**The exercise**
Write the material out again in full, exactly.

**Data shown**

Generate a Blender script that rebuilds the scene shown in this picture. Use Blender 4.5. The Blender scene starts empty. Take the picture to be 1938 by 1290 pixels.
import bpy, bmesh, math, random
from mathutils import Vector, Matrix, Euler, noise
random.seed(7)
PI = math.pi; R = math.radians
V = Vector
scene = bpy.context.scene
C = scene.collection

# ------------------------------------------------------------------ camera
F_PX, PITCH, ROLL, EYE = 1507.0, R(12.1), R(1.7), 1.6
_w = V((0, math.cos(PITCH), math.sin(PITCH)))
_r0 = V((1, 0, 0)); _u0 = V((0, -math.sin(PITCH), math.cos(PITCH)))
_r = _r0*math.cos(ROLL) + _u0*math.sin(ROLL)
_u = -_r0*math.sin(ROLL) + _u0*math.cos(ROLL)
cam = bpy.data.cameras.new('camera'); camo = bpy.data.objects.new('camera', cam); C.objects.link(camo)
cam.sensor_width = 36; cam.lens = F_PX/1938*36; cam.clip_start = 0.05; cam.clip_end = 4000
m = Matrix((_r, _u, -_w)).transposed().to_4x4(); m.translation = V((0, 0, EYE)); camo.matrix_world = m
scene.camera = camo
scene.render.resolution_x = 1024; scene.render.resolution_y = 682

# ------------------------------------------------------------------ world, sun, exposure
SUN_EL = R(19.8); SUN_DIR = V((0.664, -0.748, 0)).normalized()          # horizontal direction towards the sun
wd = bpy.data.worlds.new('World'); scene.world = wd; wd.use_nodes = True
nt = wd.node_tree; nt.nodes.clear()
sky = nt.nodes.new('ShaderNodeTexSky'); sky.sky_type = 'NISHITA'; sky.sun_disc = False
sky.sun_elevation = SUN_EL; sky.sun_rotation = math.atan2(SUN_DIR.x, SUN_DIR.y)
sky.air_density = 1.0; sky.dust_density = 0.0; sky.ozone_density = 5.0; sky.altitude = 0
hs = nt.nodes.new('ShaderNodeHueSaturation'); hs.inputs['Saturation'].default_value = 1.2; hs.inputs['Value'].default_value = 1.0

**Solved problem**
Generate a Blender script that rebuilds the scene shown in this picture. Use Blender 4.5. The Blender scene starts empty. Take the picture to be 1938 by 1290 pixels.
import bpy, bmesh, math, random
from mathutils import Vector, Matrix, Euler, noise
random.seed(7)
PI = math.pi; R = math.radians
V = Vector
scene = bpy.context.scene
C = scene.collection

# ------------------------------------------------------------------ camera
F_PX, PITCH, ROLL, EYE = 1507.0, R(12.1), R(1.7), 1.6
_w = V((0, math.cos(PITCH), math.sin(PITCH)))
_r0 = V((1, 0, 0)); _u0 = V((0, -math.sin(PITCH), math.cos(PITCH)))
_r = _r0*math.cos(ROLL) + _u0*math.sin(ROLL)
_u = -_r0*math.sin(ROLL) + _u0*math.cos(ROLL)
cam = bpy.data.cameras.new('camera'); camo = bpy.data.objects.new('camera', cam); C.objects.link(camo)
cam.sensor_width = 36; cam.lens = F_PX/1938*36; cam.clip_start = 0.05; cam.clip_end = 4000
m = Matrix((_r, _u, -_w)).transposed().to_4x4(); m.translation = V((0, 0, EYE)); camo.matrix_world = m
scene.camera = camo
scene.render.resolution_x = 1024; scene.render.resolution_y = 682

# ------------------------------------------------------------------ world, sun, exposure
SUN_EL = R(19.8); SUN_DIR = V((0.664, -0.748, 0)).normalized()          # horizontal direction towards the sun
wd = bpy.data.worlds.new('World'); scene.world = wd; wd.use_nodes = True
nt = wd.node_tree; nt.nodes.clear()
sky = nt.nodes.new('ShaderNodeTexSky'); sky.sky_type = 'NISHITA'; sky.sun_disc = False
sky.sun_elevation = SUN_EL; sky.sun_rotation = math.atan2(SUN_DIR.x, SUN_DIR.y)
sky.air_density = 1.0; sky.dust_density = 0.0; sky.ozone_density = 5.0; sky.altitude = 0
hs = nt.nodes.new('ShaderNodeHueSaturation'); hs.inputs['Saturation'].default_value = 1.2; hs.inputs['Value'].default_value = 1.0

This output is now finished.